What Is a Direct PLUS Loan?

Updated July 9, 2026 6 min read

When federal student loan limits for subsidized and unsubsidized borrowing don’t cover the full cost of school, there’s another federal option designed specifically to fill that remaining gap.

The short answer

A Direct PLUS Loan is a federal loan available to parents of dependent undergraduate students and to graduate or professional students themselves, designed to cover education costs left over after other financial aid is applied. Unlike Direct Subsidized and Unsubsidized Loans, a PLUS Loan requires a credit check, and it generally allows borrowing up to the full remaining cost of attendance rather than being capped at a smaller, fixed amount.

Two kinds of borrowers, one loan structure

The PLUS Loan category actually splits into two versions depending on who’s borrowing. A Parent PLUS Loan is taken out by the parent of a dependent undergraduate student, with the parent — not the student — responsible for repayment. A Grad PLUS Loan is taken out by a graduate or professional student borrowing on their own behalf, a distinction covered in more detail when looking at how a Grad PLUS Loan works. Both fall under the same general PLUS Loan structure, but they involve different borrowers and different repayment responsibility.
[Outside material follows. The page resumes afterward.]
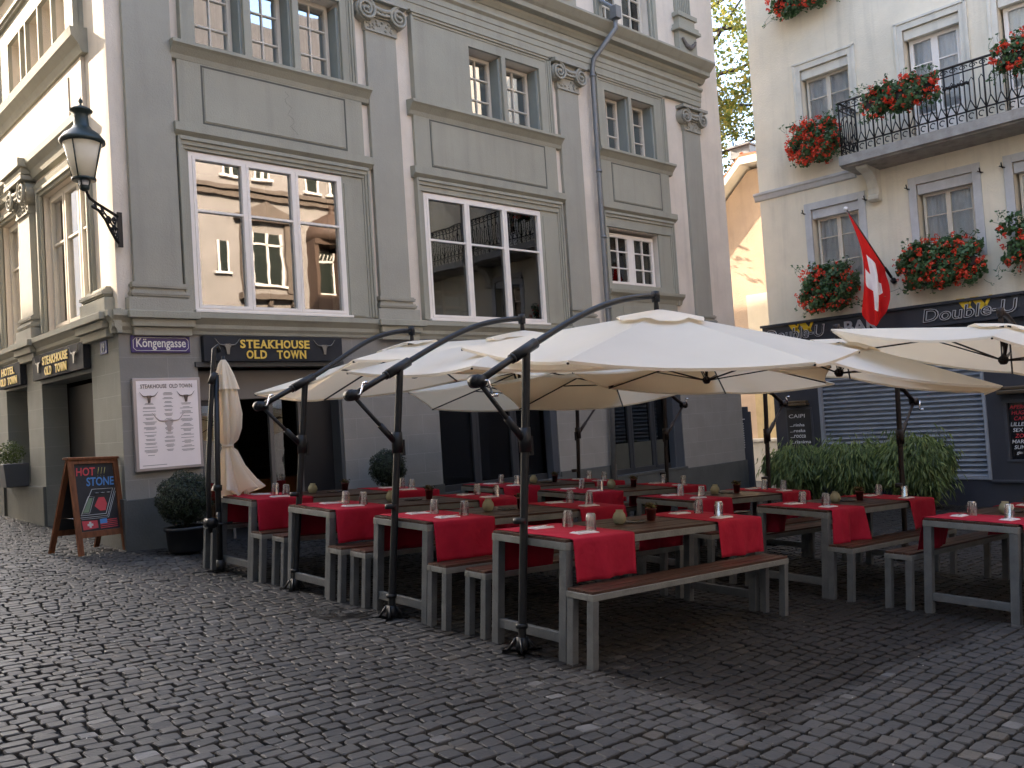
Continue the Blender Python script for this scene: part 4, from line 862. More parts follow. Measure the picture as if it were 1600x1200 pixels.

The credit check requirement

Unlike Direct Subsidized and Unsubsidized Loans, which don’t consider credit history at all, a PLUS Loan requires the borrower to pass a credit check that looks for adverse credit history, rather than a full credit score evaluation. This is a lower bar than many private loan credit checks, but it does mean approval isn’t automatic the way it is for the other federal loan types. Someone who doesn’t pass the credit check may still be able to borrow with an endorser, similar in concept to a cosigner, or by documenting extenuating circumstances, depending on the program’s rules at the time.

How much can be borrowed

One of the more distinctive features of a PLUS Loan is its borrowing capacity. Rather than being limited to a fixed dollar amount per year, a PLUS Loan generally allows borrowing up to the school’s full cost of attendance, minus any other financial aid the student has already received. That makes it a flexible tool for covering a genuine funding gap, but it also means the loan can grow quite large if it’s used to cover the entire remaining balance without much scrutiny of the underlying costs.

What sets it apart in practice

Because PLUS Loans generally carry different terms than subsidized and unsubsidized loans, and because approval isn’t automatic the way it is for the other federal options, financial aid offices typically present PLUS Loans as a later step in a financial aid package — something to consider only after other federal aid has already been applied to the cost of attendance.

What to weigh

Whether a Parent PLUS or Grad PLUS Loan makes sense depends heavily on individual circumstances — who’s expected to repay it, how the remaining cost gap compares to other borrowing or savings options, and comfort with a credit check as part of the process. Because federal loan terms, limits, and credit standards are set by the government and can change over time, checking current details directly with a school’s financial aid office is worth doing before assuming last year’s terms still apply.

The bottom line

A Direct PLUS Loan exists specifically to close the gap between other financial aid and the actual cost of school, distinguished from other federal loans mainly by its credit check and its higher borrowing capacity. Understanding who’s actually on the hook for repayment — the parent or the student — is often the single most important detail to sort out before borrowing this way.